先週『天使にラブソングを』という映画が金曜ロードショーで放映された。
その放送は観ていなくて、昔の曖昧な記憶から話すが、
ざっくり言うと、
マフィアから逃げ出した黒人の歌手が、ある貧しい街の修道院に身を潜め、巻き込み騒動を起こしながらも、歌を通じてその修道院に居るシスター、町の住人などの周りの人たちと心を通じさせる心温まるコメディー映画だ。
主人公の黒人シンガーは品がなく、シスターらしくない振る舞いなどを行い周囲から疎まれる。
しかし、彼女は徐々に人から愛されるようになるのだ。
なぜか。
彼女は彼女らしく振舞い、自分自身を愛しているからだ。
それは、神に仕えるシスターにも通じる姿勢だ。
もともと、キリスト教の本質は『自分を愛すること』であるからだ。
中世やそれ以前のキリスト教は、神を信じ、神に仕えることを基本姿勢としていた。
しかし近代になり、神とは自分の中にあるものとした。
そしてそれは、自分を肯定し、自分を愛することと同義だ。
その姿勢が神を喜ばせることにもなるからだ。
・よろこびの機械
レイ・ブラッドベリの「よろこびの機械」というSF小説がある。
そこでは、人は神が造ったよろこびの機械だと述べている。
なぜか、
神は完璧な存在である。
完璧が故、失敗がない。
失敗がない故、喜びがない。
神は喜ぶことが出来ないのだ。
そこで神は、人を造った。
人は愚かで、完ぺきではない。
目に見えないものを信じる。
失敗をするから、成功があり、
苦しむから、喜びがある。
人は喜ぶことこそが、存在意義であり、
神に対して出来る最大限の感謝の姿勢なのである。
・汝、自らを愛せ。
仏教(宗教)の般若心境にこのような一文が存在する。
「ぎゃーてぃーぎゃーてぃーはーらーぎゃーてー」
意訳:往き往き、彼岸に往けるもの、その者こそ悟りである。幸あれかし。
さらに意訳すると、:道極めしもの、幸あれ!
これは悟りを開くために日々修行する僧(探究者)に対して、「幸せになれ!」という願い、または真理が込められている言葉だ。

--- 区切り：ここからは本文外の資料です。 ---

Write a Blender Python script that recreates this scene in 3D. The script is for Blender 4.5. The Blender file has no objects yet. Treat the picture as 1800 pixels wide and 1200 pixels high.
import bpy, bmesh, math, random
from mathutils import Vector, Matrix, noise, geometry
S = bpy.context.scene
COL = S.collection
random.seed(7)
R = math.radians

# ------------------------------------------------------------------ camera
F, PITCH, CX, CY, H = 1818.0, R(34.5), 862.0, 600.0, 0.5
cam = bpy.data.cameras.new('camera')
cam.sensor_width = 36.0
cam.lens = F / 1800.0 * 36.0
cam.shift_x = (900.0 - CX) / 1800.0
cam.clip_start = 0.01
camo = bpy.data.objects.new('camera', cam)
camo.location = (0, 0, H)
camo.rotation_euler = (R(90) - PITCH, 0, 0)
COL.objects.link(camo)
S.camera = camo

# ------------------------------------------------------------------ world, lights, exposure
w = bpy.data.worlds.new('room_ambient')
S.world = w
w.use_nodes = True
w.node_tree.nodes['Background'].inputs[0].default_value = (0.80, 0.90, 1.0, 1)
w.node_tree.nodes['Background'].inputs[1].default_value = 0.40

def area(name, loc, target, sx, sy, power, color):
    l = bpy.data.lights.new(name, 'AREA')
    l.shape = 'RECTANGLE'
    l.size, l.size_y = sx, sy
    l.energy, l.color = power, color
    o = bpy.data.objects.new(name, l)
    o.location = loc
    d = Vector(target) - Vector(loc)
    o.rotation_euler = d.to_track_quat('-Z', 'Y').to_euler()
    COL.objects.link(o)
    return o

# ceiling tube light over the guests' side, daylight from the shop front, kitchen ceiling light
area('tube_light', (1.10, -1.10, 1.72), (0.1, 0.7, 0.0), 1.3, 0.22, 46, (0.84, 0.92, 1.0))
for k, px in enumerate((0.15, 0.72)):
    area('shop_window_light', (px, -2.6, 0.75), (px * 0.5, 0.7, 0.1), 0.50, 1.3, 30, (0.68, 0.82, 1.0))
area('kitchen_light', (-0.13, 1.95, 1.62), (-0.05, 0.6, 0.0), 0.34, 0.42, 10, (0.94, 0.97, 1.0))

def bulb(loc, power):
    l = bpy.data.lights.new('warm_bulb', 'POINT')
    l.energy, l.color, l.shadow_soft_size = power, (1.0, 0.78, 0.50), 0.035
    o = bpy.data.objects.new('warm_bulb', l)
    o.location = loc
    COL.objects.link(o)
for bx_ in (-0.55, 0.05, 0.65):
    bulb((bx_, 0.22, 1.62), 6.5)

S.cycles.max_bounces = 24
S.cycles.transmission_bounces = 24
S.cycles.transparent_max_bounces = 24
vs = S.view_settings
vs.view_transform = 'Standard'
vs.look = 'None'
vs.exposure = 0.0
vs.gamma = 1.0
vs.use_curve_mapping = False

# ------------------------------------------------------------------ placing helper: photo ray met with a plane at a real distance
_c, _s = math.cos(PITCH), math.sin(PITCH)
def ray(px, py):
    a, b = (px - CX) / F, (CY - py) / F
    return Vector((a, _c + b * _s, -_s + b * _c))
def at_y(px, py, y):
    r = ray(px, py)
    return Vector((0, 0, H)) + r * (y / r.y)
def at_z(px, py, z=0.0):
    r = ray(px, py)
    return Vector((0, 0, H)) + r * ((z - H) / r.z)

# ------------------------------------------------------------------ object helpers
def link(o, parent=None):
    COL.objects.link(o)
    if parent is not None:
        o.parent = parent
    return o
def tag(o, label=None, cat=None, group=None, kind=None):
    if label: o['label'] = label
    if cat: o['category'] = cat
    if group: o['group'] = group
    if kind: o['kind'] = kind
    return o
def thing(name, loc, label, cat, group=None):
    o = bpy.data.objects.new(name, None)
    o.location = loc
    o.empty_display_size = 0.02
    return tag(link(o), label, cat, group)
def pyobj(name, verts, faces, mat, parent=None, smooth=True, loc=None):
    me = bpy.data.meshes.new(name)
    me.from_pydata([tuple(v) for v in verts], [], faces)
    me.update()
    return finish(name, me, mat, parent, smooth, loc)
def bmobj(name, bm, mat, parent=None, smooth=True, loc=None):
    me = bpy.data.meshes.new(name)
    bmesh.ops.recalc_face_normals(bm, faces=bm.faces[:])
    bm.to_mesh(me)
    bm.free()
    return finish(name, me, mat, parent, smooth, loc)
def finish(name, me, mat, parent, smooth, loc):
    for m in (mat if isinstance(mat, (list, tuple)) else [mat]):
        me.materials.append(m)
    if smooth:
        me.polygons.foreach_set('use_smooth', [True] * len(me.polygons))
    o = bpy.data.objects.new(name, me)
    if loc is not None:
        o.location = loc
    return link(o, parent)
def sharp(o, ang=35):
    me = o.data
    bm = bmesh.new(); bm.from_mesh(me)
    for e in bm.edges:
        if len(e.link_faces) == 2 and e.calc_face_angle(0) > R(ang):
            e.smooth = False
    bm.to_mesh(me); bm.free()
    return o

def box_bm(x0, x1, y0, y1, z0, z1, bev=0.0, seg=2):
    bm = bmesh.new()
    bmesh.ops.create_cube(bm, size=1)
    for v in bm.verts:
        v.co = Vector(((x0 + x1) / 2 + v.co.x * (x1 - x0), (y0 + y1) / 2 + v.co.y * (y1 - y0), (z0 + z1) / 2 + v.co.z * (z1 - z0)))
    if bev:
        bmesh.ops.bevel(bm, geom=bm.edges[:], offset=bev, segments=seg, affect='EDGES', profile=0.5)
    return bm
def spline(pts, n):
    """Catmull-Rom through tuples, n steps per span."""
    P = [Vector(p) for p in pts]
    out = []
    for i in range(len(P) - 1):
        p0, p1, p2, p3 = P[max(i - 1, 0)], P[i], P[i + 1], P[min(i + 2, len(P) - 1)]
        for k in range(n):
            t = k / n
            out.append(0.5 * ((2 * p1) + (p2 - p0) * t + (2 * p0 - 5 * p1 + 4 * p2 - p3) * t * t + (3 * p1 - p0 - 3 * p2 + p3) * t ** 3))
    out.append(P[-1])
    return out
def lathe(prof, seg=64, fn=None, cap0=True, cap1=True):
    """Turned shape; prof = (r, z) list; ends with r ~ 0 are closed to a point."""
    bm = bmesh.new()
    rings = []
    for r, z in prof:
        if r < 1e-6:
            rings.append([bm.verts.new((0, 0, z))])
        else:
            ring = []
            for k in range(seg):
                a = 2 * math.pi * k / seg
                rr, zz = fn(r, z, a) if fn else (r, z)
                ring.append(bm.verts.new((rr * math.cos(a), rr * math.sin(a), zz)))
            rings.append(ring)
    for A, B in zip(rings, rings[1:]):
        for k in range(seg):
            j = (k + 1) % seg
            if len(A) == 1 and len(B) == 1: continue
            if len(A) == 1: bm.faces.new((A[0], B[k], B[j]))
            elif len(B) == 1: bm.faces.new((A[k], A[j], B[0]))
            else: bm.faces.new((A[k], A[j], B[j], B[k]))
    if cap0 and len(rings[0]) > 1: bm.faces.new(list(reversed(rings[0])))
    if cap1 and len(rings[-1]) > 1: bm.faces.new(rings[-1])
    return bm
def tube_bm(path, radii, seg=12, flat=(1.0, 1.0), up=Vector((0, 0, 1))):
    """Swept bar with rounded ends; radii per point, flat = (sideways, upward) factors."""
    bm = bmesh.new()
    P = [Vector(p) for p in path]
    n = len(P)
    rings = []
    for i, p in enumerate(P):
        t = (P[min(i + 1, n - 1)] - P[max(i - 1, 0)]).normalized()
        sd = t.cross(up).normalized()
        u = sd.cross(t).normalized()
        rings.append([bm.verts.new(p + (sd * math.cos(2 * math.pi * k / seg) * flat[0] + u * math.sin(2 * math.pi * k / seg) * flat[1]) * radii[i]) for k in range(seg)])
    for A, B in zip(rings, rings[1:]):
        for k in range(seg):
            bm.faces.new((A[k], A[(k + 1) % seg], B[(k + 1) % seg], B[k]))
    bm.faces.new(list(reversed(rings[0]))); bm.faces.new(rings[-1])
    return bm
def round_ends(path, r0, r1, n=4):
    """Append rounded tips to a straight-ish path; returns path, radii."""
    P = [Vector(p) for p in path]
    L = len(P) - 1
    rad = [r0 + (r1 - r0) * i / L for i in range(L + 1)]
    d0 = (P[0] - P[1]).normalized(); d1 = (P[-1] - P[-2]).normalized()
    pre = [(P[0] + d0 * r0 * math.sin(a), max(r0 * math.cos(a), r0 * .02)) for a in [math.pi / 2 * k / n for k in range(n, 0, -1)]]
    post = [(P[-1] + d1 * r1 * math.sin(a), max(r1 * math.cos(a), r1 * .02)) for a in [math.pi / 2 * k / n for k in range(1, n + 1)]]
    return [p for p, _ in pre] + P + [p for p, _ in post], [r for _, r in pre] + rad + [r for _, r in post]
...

なにかしらの道を極めることはとてつもなく辛く、困難だ。
それに挑戦するということは、当然失敗の可能性も含んでいる。
しかし、だからといって悲観するんじゃない。
挑戦するから、失敗があり、成功があるんだという心強く、熱いメッセージなのだ。
キリスト教、仏教、その他宗教も本質は自らを愛することなんだ。
修道院やそこで修行するシスターは、あらゆることを抑制されている。
でも、抑制は神の信仰に対して本質ではない。
自分を愛すること、解放こそ本質なんだ。
自分を大切にしないと、他者を大事に思えない。
まずは自分を肯定することが世界の始まりだ。
自己肯定感は、他者から貰うものではなく、自分で湧き出すものだとここ最近、常々考える。